## start
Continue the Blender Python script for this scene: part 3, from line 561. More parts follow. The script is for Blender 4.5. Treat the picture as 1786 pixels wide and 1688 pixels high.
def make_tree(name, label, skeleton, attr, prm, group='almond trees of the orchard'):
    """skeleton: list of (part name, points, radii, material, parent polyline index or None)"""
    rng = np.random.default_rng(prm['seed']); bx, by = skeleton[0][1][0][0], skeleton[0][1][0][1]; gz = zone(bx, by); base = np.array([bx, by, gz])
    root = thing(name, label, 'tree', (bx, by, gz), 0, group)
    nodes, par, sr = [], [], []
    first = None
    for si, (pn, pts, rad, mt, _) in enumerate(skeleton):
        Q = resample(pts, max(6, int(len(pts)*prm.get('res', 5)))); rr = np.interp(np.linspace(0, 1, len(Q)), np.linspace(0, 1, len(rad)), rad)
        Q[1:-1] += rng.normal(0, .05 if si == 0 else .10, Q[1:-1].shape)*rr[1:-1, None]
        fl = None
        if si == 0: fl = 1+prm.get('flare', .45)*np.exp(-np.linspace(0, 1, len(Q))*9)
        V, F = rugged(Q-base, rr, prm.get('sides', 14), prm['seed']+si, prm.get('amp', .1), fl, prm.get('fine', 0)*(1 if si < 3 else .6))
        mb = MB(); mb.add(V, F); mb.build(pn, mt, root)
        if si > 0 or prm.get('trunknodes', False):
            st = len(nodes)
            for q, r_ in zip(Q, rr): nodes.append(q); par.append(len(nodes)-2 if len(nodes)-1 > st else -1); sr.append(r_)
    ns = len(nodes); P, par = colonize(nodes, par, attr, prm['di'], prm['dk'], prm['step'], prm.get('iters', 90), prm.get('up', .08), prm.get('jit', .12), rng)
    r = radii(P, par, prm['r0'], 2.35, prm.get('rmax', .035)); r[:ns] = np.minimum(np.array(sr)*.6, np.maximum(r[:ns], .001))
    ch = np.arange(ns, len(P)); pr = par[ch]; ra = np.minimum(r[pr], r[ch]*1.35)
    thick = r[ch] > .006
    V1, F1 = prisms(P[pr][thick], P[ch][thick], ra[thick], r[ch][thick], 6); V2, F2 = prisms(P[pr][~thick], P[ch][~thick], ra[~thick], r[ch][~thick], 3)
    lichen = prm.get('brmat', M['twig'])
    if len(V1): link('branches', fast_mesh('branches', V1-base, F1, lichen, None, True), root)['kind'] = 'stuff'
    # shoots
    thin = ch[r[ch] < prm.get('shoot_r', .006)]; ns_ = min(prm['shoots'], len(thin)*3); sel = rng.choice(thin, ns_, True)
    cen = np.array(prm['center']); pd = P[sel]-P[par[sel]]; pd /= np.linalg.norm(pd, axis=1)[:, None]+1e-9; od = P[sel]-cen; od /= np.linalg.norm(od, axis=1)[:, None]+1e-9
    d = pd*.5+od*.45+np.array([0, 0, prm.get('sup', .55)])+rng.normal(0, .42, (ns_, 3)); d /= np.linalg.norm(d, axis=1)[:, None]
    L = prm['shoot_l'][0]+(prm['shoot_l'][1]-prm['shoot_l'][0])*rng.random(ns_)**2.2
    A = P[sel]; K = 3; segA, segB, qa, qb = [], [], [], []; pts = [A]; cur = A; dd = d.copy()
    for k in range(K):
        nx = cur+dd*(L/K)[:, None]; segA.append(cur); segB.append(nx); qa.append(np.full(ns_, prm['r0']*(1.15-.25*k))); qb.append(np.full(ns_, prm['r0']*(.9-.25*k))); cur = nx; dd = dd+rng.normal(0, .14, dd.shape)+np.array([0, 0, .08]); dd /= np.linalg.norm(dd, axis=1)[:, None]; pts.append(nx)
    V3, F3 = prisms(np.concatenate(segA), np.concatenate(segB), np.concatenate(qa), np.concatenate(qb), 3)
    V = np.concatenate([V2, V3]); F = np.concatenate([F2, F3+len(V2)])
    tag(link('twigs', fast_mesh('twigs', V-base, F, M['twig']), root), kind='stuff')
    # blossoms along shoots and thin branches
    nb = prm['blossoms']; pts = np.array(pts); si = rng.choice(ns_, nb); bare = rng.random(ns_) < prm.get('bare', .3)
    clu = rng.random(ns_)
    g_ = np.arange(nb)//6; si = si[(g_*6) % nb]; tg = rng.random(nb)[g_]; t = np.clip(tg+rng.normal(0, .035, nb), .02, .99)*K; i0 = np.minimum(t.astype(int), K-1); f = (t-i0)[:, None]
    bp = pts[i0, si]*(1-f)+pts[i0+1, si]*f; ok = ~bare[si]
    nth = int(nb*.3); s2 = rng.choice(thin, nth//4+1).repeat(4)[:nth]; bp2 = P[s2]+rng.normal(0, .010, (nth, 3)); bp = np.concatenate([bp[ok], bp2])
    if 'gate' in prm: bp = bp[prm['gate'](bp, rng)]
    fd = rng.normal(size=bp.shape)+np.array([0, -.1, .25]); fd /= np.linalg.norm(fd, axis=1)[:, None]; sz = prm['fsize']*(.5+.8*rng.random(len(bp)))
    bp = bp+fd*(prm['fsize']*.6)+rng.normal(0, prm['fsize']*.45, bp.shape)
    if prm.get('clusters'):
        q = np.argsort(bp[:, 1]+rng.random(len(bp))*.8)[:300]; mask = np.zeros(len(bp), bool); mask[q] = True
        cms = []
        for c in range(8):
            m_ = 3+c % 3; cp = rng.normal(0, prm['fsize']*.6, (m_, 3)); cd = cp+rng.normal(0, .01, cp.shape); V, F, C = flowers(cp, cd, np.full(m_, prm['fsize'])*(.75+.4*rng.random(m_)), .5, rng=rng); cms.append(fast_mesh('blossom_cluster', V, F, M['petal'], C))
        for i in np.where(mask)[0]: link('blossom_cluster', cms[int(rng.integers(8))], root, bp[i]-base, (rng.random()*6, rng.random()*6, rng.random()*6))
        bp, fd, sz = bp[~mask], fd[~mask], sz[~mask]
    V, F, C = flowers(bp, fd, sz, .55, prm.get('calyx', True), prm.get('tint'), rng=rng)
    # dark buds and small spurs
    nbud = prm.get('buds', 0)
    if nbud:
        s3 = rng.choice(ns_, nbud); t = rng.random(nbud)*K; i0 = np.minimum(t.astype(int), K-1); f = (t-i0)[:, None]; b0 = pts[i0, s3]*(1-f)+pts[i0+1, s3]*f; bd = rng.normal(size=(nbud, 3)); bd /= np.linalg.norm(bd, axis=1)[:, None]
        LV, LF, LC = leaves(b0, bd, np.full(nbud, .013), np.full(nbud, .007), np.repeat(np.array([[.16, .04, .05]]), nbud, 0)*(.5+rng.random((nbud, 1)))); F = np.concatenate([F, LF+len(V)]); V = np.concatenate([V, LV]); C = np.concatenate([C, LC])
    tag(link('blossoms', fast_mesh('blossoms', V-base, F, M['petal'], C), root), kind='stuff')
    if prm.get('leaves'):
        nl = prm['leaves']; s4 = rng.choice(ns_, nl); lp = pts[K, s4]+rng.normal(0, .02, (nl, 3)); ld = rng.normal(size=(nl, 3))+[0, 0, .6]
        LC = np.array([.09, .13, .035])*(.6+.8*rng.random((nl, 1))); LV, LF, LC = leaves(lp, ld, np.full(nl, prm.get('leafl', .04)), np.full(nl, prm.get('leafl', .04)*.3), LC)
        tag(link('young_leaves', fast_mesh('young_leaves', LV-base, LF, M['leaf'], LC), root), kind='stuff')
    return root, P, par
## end
__What is required__
Print back all the lines verbatim.

__Task solution__
Continue the Blender Python script for this scene: part 3, from line 561. More parts follow. The script is for Blender 4.5. Treat the picture as 1786 pixels wide and 1688 pixels high.
def make_tree(name, label, skeleton, attr, prm, group='almond trees of the orchard'):
    """skeleton: list of (part name, points, radii, material, parent polyline index or None)"""
    rng = np.random.default_rng(prm['seed']); bx, by = skeleton[0][1][0][0], skeleton[0][1][0][1]; gz = zone(bx, by); base = np.array([bx, by, gz])
    root = thing(name, label, 'tree', (bx, by, gz), 0, group)
    nodes, par, sr = [], [], []
    first = None
    for si, (pn, pts, rad, mt, _) in enumerate(skeleton):
        Q = resample(pts, max(6, int(len(pts)*prm.get('res', 5)))); rr = np.interp(np.linspace(0, 1, len(Q)), np.linspace(0, 1, len(rad)), rad)
        Q[1:-1] += rng.normal(0, .05 if si == 0 else .10, Q[1:-1].shape)*rr[1:-1, None]
        fl = None
        if si == 0: fl = 1+prm.get('flare', .45)*np.exp(-np.linspace(0, 1, len(Q))*9)
        V, F = rugged(Q-base, rr, prm.get('sides', 14), prm['seed']+si, prm.get('amp', .1), fl, prm.get('fine', 0)*(1 if si < 3 else .6))
        mb = MB(); mb.add(V, F); mb.build(pn, mt, root)
        if si > 0 or prm.get('trunknodes', False):
            st = len(nodes)
            for q, r_ in zip(Q, rr): nodes.append(q); par.append(len(nodes)-2 if len(nodes)-1 > st else -1); sr.append(r_)
    ns = len(nodes); P, par = colonize(nodes, par, attr, prm['di'], prm['dk'], prm['step'], prm.get('iters', 90), prm.get('up', .08), prm.get('jit', .12), rng)
    r = radii(P, par, prm['r0'], 2.35, prm.get('rmax', .035)); r[:ns] = np.minimum(np.array(sr)*.6, np.maximum(r[:ns], .001))
    ch = np.arange(ns, len(P)); pr = par[ch]; ra = np.minimum(r[pr], r[ch]*1.35)
    thick = r[ch] > .006
    V1, F1 = prisms(P[pr][thick], P[ch][thick], ra[thick], r[ch][thick], 6); V2, F2 = prisms(P[pr][~thick], P[ch][~thick], ra[~thick], r[ch][~thick], 3)
    lichen = prm.get('brmat', M['twig'])
    if len(V1): link('branches', fast_mesh('branches', V1-base, F1, lichen, None, True), root)['kind'] = 'stuff'
    # shoots
    thin = ch[r[ch] < prm.get('shoot_r', .006)]; ns_ = min(prm['shoots'], len(thin)*3); sel = rng.choice(thin, ns_, True)
    cen = np.array(prm['center']); pd = P[sel]-P[par[sel]]; pd /= np.linalg.norm(pd, axis=1)[:, None]+1e-9; od = P[sel]-cen; od /= np.linalg.norm(od, axis=1)[:, None]+1e-9
    d = pd*.5+od*.45+np.array([0, 0, prm.get('sup', .55)])+rng.normal(0, .42, (ns_, 3)); d /= np.linalg.norm(d, axis=1)[:, None]
    L = prm['shoot_l'][0]+(prm['shoot_l'][1]-prm['shoot_l'][0])*rng.random(ns_)**2.2
    A = P[sel]; K = 3; segA, segB, qa, qb = [], [], [], []; pts = [A]; cur = A; dd = d.copy()
    for k in range(K):
        nx = cur+dd*(L/K)[:, None]; segA.append(cur); segB.append(nx); qa.append(np.full(ns_, prm['r0']*(1.15-.25*k))); qb.append(np.full(ns_, prm['r0']*(.9-.25*k))); cur = nx; dd = dd+rng.normal(0, .14, dd.shape)+np.array([0, 0, .08]); dd /= np.linalg.norm(dd, axis=1)[:, None]; pts.append(nx)
    V3, F3 = prisms(np.concatenate(segA), np.concatenate(segB), np.concatenate(qa), np.concatenate(qb), 3)
    V = np.concatenate([V2, V3]); F = np.concatenate([F2, F3+len(V2)])
    tag(link('twigs', fast_mesh('twigs', V-base, F, M['twig']), root), kind='stuff')
    # blossoms along shoots and thin branches
    nb = prm['blossoms']; pts = np.array(pts); si = rng.choice(ns_, nb); bare = rng.random(ns_) < prm.get('bare', .3)
    clu = rng.random(ns_)
    g_ = np.arange(nb)//6; si = si[(g_*6) % nb]; tg = rng.random(nb)[g_]; t = np.clip(tg+rng.normal(0, .035, nb), .02, .99)*K; i0 = np.minimum(t.astype(int), K-1); f = (t-i0)[:, None]
    bp = pts[i0, si]*(1-f)+pts[i0+1, si]*f; ok = ~bare[si]
    nth = int(nb*.3); s2 = rng.choice(thin, nth//4+1).repeat(4)[:nth]; bp2 = P[s2]+rng.normal(0, .010, (nth, 3)); bp = np.concatenate([bp[ok], bp2])
    if 'gate' in prm: bp = bp[prm['gate'](bp, rng)]
    fd = rng.normal(size=bp.shape)+np.array([0, -.1, .25]); fd /= np.linalg.norm(fd, axis=1)[:, None]; sz = prm['fsize']*(.5+.8*rng.random(len(bp)))
    bp = bp+fd*(prm['fsize']*.6)+rng.normal(0, prm['fsize']*.45, bp.shape)
    if prm.get('clusters'):
        q = np.argsort(bp[:, 1]+rng.random(len(bp))*.8)[:300]; mask = np.zeros(len(bp), bool); mask[q] = True
        cms = []
        for c in range(8):
            m_ = 3+c % 3; cp = rng.normal(0, prm['fsize']*.6, (m_, 3)); cd = cp+rng.normal(0, .01, cp.shape); V, F, C = flowers(cp, cd, np.full(m_, prm['fsize'])*(.75+.4*rng.random(m_)), .5, rng=rng); cms.append(fast_mesh('blossom_cluster', V, F, M['petal'], C))
        for i in np.where(mask)[0]: link('blossom_cluster', cms[int(rng.integers(8))], root, bp[i]-base, (rng.random()*6, rng.random()*6, rng.random()*6))
        bp, fd, sz = bp[~mask], fd[~mask], sz[~mask]
    V, F, C = flowers(bp, fd, sz, .55, prm.get('calyx', True), prm.get('tint'), rng=rng)
    # dark buds and small spurs
    nbud = prm.get('buds', 0)
    if nbud:
        s3 = rng.choice(ns_, nbud); t = rng.random(nbud)*K; i0 = np.minimum(t.astype(int), K-1); f = (t-i0)[:, None]; b0 = pts[i0, s3]*(1-f)+pts[i0+1, s3]*f; bd = rng.normal(size=(nbud, 3)); bd /= np.linalg.norm(bd, axis=1)[:, None]
        LV, LF, LC = leaves(b0, bd, np.full(nbud, .013), np.full(nbud, .007), np.repeat(np.array([[.16, .04, .05]]), nbud, 0)*(.5+rng.random((nbud, 1)))); F = np.concatenate([F, LF+len(V)]); V = np.concatenate([V, LV]); C = np.concatenate([C, LC])
    tag(link('blossoms', fast_mesh('blossoms', V-base, F, M['petal'], C), root), kind='stuff')
    if prm.get('leaves'):
        nl = prm['leaves']; s4 = rng.choice(ns_, nl); lp = pts[K, s4]+rng.normal(0, .02, (nl, 3)); ld = rng.normal(size=(nl, 3))+[0, 0, .6]
        LC = np.array([.09, .13, .035])*(.6+.8*rng.random((nl, 1))); LV, LF, LC = leaves(lp, ld, np.full(nl, prm.get('leafl', .04)), np.full(nl, prm.get('leafl', .04)*.3), LC)
        tag(link('young_leaves', fast_mesh('young_leaves', LV-base, LF, M['leaf'], LC), root), kind='stuff')
    return root, P, par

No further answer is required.